Friday, December 21, 2007

A Merry Christmas Friday Five

One way and another, today felt high on frustration and low on achievement, so my supply of seasonal cheer was endangered, till RevHRod produced her Christmas Friday Five. Having contemplated the delights ahead, though, I'm in a far more mellow state. Thank you :-)

1. What was one of your favorite childhood gifts that you gave?
I used to plant bowls of hyacinths with E, my honorary mother...She would hide them away in the dark somewhere till they began to shoot and, in a good year, they were just ready to bloom to be given as gifts when Christmas came. I still feel vaguely unprepared if there isn't a bowl of hyacinths lurking somewhere about the place as December wears on.

2. What is one of your favorite Christmas recipes? Bonus points if you share the recipe with us.
Not strictly a Christmas recipe, but one that is inextricably part of childhood Christmasses for me was Aunt May's Chocolate Cake. Aunt May was the youngest of my Grandmother's sisters. She'd married late and was childless, so had spoiled first my father and then me for many a long year...at Christmas the spoiling took the form of a tin of cheese straws for him, and The Cake(awash with chocolate icing, cherries and chocolate curls) for me. Thankfully I elicited the recipe before she died, aged 99 years and 10 months, and it is now the essential expression of birthday festivities for my children (though I've never made it as successfully as Aunty May did). Too weary to look it out tonight - but it's a goodie, truly.

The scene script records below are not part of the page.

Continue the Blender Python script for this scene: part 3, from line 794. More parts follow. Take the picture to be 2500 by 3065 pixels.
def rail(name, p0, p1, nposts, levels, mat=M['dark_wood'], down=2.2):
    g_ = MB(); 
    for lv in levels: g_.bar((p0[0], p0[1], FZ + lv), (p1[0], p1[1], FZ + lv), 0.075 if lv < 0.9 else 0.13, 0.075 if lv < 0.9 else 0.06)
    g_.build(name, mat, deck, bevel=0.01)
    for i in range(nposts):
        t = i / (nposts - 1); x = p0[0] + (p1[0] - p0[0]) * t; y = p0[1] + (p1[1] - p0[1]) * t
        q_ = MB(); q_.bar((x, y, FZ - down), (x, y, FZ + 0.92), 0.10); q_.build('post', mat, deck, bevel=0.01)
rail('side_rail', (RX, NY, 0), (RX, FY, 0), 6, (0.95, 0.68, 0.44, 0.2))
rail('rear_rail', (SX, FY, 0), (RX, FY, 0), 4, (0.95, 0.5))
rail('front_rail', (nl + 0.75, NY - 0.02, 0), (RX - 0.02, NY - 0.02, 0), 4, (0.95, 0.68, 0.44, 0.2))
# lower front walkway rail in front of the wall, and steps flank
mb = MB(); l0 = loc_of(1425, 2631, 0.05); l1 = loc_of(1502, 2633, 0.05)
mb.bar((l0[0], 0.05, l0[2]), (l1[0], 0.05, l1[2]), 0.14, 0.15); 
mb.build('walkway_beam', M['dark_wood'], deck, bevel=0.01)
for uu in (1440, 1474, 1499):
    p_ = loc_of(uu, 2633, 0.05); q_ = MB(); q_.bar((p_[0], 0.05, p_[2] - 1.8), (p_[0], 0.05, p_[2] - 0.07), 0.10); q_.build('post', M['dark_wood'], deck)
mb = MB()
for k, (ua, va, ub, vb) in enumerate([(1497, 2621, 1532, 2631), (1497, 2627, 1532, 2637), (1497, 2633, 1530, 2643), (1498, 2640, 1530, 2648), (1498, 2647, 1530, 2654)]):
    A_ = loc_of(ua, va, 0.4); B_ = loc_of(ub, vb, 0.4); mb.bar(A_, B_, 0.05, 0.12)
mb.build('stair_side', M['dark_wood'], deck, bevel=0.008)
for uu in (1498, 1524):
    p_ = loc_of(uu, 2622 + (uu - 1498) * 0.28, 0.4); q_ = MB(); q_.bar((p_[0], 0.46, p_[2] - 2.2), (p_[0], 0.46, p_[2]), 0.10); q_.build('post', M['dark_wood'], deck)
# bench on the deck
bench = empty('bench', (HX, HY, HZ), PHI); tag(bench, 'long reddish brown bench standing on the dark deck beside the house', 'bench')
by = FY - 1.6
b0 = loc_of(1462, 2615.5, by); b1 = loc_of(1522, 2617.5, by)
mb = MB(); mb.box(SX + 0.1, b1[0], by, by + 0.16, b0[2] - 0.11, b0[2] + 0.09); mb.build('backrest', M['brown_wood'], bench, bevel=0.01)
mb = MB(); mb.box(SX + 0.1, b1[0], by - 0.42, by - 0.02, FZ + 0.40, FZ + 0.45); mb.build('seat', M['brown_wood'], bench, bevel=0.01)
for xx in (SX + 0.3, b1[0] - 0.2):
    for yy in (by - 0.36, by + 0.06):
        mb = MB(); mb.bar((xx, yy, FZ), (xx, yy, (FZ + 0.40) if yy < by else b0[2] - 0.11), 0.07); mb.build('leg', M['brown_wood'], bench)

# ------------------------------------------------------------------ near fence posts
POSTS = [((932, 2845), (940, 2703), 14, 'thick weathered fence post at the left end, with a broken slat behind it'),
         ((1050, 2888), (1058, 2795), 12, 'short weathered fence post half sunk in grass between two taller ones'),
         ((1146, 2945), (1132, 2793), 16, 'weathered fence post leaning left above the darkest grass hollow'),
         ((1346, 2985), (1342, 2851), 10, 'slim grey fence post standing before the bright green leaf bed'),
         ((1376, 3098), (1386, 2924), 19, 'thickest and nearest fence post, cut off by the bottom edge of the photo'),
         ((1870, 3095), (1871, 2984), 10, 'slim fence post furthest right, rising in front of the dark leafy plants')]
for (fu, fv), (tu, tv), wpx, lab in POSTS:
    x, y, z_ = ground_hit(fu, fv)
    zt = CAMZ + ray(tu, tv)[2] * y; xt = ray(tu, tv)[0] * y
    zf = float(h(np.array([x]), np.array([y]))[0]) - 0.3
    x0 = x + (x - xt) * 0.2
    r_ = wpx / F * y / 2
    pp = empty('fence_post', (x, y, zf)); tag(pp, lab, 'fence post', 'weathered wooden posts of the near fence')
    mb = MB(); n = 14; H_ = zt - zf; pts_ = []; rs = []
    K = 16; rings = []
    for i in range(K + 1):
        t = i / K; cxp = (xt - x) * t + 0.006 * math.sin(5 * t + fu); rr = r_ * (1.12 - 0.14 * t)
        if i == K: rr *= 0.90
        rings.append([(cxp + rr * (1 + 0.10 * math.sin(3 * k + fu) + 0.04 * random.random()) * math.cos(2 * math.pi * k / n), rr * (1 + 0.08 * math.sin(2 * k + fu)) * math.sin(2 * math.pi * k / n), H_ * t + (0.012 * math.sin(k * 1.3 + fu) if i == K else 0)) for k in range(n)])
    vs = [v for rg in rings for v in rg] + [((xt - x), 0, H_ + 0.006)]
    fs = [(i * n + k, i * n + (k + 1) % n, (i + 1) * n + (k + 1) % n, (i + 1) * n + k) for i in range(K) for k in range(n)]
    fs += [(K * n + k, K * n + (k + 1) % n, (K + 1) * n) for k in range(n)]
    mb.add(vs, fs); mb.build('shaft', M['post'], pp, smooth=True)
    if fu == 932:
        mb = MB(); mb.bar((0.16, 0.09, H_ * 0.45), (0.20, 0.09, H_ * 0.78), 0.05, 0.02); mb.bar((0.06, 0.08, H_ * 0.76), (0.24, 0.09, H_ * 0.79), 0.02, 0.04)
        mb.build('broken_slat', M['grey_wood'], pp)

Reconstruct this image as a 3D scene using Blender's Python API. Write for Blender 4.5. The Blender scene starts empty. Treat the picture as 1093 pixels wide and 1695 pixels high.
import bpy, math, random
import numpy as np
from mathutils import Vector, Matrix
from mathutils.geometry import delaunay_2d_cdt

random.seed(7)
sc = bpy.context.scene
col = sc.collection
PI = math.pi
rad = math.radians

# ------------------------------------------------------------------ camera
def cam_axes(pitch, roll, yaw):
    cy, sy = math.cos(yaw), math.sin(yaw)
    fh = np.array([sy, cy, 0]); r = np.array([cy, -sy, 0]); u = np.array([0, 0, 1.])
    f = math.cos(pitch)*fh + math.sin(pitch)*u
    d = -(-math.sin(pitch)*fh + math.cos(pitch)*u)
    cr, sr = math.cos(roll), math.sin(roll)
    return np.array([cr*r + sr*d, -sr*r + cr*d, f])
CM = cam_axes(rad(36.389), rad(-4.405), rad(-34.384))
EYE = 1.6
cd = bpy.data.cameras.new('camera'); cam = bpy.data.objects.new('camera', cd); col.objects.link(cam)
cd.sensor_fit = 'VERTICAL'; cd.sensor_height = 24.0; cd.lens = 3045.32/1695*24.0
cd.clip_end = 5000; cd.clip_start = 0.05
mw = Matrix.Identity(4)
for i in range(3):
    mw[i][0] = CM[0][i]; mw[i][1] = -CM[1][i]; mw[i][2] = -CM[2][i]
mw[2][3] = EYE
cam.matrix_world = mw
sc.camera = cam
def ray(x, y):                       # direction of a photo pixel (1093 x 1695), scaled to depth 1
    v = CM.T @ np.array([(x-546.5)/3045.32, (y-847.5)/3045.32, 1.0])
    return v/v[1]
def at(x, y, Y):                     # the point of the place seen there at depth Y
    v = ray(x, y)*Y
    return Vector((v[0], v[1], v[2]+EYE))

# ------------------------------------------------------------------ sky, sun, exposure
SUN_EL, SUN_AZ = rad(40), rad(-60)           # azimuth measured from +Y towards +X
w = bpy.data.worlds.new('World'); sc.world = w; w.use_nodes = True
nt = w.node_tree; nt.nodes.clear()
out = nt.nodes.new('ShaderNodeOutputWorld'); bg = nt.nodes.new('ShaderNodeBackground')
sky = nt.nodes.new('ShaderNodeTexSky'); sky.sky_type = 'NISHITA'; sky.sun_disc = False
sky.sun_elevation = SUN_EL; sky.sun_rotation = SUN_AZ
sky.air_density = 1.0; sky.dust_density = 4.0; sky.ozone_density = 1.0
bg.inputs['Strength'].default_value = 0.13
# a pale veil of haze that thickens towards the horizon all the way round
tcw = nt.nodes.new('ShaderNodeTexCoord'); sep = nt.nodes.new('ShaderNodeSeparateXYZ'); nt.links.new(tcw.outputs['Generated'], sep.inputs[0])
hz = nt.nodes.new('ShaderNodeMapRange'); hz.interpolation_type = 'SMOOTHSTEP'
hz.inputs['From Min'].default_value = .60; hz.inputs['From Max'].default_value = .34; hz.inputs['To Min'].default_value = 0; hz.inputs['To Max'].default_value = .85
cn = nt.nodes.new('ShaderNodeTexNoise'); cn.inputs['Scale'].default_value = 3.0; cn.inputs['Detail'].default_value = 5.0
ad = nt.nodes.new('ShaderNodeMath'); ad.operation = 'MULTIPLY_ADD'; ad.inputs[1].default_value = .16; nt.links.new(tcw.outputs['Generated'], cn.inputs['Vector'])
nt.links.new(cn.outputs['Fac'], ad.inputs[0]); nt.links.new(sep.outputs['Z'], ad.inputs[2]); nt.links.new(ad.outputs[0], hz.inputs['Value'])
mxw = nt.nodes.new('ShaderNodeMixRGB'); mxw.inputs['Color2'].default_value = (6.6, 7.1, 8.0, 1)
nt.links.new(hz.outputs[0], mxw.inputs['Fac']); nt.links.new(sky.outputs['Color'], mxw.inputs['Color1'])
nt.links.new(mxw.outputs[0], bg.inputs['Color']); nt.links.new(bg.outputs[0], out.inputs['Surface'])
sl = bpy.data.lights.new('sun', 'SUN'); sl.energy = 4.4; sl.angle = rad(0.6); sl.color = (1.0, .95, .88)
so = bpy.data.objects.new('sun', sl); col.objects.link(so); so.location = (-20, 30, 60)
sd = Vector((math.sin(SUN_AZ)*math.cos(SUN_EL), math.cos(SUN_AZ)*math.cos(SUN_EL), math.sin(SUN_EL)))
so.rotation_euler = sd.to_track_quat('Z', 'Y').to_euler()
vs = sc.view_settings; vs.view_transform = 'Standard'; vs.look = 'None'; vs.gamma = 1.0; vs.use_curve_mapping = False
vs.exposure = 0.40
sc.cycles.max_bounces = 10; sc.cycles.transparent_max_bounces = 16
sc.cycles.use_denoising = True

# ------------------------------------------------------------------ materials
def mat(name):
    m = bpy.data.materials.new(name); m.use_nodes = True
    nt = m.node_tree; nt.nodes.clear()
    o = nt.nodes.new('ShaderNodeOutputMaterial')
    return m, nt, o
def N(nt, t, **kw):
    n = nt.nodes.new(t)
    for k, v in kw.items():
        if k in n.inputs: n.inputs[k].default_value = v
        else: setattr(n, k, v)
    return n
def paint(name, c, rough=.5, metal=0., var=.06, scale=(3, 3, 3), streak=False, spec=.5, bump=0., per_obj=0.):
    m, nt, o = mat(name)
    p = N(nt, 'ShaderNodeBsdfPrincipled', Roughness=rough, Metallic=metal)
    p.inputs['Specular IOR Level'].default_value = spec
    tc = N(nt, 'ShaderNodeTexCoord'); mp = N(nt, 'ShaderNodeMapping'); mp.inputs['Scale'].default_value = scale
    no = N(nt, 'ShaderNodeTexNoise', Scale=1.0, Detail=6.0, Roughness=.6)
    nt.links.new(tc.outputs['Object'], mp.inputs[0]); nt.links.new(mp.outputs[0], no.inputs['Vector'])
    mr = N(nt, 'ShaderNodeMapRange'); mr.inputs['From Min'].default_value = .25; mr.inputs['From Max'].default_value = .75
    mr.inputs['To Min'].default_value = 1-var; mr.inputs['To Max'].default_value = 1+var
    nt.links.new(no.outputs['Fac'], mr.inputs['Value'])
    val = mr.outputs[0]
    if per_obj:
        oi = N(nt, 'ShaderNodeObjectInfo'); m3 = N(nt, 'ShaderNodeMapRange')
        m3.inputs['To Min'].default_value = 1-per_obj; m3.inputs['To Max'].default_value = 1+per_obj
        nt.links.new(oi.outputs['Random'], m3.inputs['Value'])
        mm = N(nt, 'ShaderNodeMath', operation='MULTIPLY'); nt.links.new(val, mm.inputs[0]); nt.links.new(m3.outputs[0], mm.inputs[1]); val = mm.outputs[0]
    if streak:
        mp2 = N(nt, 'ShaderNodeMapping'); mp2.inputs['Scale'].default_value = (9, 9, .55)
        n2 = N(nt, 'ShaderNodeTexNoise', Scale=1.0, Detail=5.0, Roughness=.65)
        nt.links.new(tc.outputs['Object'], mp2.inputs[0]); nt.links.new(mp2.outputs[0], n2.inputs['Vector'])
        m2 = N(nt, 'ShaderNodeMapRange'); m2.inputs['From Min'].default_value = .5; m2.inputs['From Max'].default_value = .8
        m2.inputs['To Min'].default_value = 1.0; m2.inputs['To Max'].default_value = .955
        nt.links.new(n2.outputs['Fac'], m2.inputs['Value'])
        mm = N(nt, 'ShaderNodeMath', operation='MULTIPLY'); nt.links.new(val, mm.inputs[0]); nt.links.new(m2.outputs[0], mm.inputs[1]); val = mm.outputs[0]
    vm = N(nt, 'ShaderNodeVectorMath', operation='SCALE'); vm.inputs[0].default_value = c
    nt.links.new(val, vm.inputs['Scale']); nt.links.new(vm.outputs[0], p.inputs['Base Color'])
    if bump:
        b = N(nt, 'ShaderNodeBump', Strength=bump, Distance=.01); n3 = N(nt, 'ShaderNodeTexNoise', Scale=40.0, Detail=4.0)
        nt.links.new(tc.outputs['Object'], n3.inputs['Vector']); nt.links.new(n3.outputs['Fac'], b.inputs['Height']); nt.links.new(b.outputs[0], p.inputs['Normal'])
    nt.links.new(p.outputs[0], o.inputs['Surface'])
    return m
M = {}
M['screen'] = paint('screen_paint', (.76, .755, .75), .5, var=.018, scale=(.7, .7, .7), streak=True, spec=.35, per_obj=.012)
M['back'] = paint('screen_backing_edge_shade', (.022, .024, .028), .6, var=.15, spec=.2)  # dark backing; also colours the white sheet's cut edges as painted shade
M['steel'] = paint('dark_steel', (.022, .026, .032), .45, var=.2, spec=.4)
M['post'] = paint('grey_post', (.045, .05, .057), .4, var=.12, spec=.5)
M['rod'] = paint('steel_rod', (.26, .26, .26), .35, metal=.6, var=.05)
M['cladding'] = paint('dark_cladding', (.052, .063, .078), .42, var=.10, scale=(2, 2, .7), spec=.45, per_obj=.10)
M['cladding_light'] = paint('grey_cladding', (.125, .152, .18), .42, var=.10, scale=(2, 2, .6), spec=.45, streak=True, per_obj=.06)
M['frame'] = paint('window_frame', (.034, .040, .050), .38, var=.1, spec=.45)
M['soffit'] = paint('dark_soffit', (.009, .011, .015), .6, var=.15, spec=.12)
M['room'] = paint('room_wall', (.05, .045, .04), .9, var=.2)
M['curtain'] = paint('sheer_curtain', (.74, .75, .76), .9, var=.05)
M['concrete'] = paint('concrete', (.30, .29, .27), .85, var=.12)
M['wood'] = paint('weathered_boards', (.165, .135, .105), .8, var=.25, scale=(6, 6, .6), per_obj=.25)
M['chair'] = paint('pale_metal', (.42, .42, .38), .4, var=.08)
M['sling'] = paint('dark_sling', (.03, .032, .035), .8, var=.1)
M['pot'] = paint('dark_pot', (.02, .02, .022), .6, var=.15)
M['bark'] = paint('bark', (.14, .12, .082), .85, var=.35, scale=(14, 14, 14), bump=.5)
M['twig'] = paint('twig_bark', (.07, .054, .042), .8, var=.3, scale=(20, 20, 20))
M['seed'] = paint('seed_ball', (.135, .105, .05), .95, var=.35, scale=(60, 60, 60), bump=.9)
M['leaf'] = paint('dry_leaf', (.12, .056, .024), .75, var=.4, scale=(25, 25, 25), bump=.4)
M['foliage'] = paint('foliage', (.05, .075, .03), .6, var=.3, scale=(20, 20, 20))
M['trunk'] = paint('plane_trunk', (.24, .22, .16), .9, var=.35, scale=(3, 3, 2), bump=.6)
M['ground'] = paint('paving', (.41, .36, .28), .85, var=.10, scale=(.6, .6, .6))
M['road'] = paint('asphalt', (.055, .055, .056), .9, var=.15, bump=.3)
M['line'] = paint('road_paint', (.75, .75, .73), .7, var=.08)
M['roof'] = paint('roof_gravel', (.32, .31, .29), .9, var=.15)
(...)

3. What is a tradition that your family can't do without? (And by family, I mean family of origin, family of adulthood, or that bunch of cool people that just feel like family.)
Oh, so many. We are very traditional at Christmas. We all HAVE to be home before we can decorate the tree. On Christmas Eve, after supper, we have to sing certain carols...HG always does The Little Road to Bethlehem and all the singing Flemings take a verse each of "Now light one thousand Christmas lights". Hugger Steward plays descants on his flute..Then we read certain Christmas stories, always ending with The Good Little Christmas Tree, before heading out for Midnight Mass.
On Christmas morning, it's stockings before I leap up for the 8.00 Eucharist. If I'm lucky there might be be time for a croissant or pain chocolat before the main Parish Communion (which everyone attends...though it takes me alot longer to get home than the rest of the family). Once we're there, it's a glass of champage, and then just one tree present each before lunch...the others have to wait, and are opened in turn later in the afternoon...
Later on during the holiday, we have to watch The Box of Delights and play assorted silly word games. Mostly we just have to be together.


4. Pastors and other church folk often have very strange traditions dictated by the "work" of the holidays. What happens at your place?
There is just so much church between 4.00 Christmas Eve, when the Crib service happens, and the end of the Eucharist at around 11.45 on Christmas day that it's tempting to say that what happens is a pile of sleeping Flemings on the sofa for most of the afternoon...but last year I think we cracked this, thanks to the judicious substitution of cold salmon with yummy salads for turkey etc...No longer replete as well as exhausted, I actually found it possible to stay awake while we unwrapped presents. In previous years, we'd found ourselves opening the majority on Boxing Day, or even later....so this feels like progress!


5. If you could just ditch all the traditions and do something unexpected... what would it be?
I don't think I'd really want to ditch any...Grumpy and panicky though I may be on this Friday before Christmas, as the "to do" list spirals out of control, I'm still not remotely tempted by alternative ways of doing it...though if it weren't incompatible with Advent I'd love to spend some time in Vienna visiting Christmas markets, drinking gluwein and crunching through real snow to the music of Mozart. Or something like that...But I'd need to be safely home in time for Christmas Eve, the best day of the whole year.

2 comments:

RevHRod said...

What a wonderful post. I almost feel like I went on a holiday trip!

Glad to know Boxing Day is still remembered by some. Another blogger said it is ignored by many. I always thought it sounded so cool! (Too many English novels, I suppose.)

I hope the stress is less and that you have a very Happy Christmas!

RevDrKate said...

I see what you mean about those traditions. Wouldn't it just be so cool to spend a Christmas experiencing each other's? Perhaps some day.....And I am still hoping to see you in the fall!